ROANOKE TIMES

                         Roanoke Times
                 Copyright (c) 1995, Landmark Communications, Inc.

DATE: FRIDAY, September 10, 1993                   TAG: 9309100277
SECTION: CURRENT                    PAGE: NRV-2   EDITION: NEW RIVER VALLEY 
SOURCE: PAUL DELLINGER STAFF WRITER
DATELINE: PULASKI                                LENGTH: Medium


POET PUTS 60 YEARS OF THOUGHTS ON VIEW

I am the quiet one.

Let me be.

Let me sit by the lake

And wiggle my toes at its edge

Or skip rocks across the placid waters

For 60 years, Elizabeth Jackson has been quietly writing poetry and now has accumulated enough of a collection to have it privately published.

"Listen to the Winds" is a 52-page hardback by Elizabeth Barret Meredith, her name before she was married.

She will sign copies from 10:30 a.m. to 2:30 p.m. Saturday at the Fine Arts Center of the New River Valley on Main Street in Pulaski. It will be available for sale for about $10 at the center.

"I really don't want to do it. I'm a private person," Jackson, 82, says of the signing. "I have to do it to sell the book."

She has sold poetry to various magazines, "just to show that I could do it, you know." Commonwealth Press has also printed a 14-page booklet of written reflections, "Grant Unto Me."

But she writes more for pleasure than profit, she says.

She has also composed songs, many of them for children's plays, and written stories on inspirational themes.

"You do have to have faith in what you can do," she said.

Jackson writes wherever she happens to be, but does most of it these days at a table by a tall window in her spacious century-old home now known as Meredith Apartments. She and her mother, the late Constance Beatty Meredith, to whom the book is dedicated, bought the house in 1935 when they came to Pulaski.

When she lived there alone, she rented rooms to as many as eight people. She has narrowed the number to one or two in recent years since closing off the third floor.

A Charlottesville native, Jackson grew up in Clifton Forge, where her mother was organist, as well as a contralto soloist, at a Presbyterian church. Jackson inherited her mother's love of music and, apparently, her talent as well.
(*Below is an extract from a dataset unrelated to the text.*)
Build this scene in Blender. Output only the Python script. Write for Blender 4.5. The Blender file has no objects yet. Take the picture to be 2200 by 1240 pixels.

Jackson moved around in her education, attending the College of William and Mary; Westminster Choir College in Ithaca, N.Y., and Princeton, N.J., where she was chosen for the Westminster Touring and Broadcasting Choirs; and James Madison University.

She graduated from Radford University and taught for 30 years in Virginia, including six years at James City County, teaching music at all grade levels, and 24 years in the sixth grade in Pulaski County. She has been minister of music at both the First Christian Church and First Baptist Church in Pulaski.

Although she officially retired in 1976, she continues to teach voice and music on a limited basis. And, of course, she continues her poetry.

"You just have to write it down," she said. "Very few people read stuff like this these days. . . . I liked it and I hoped everyone else liked it."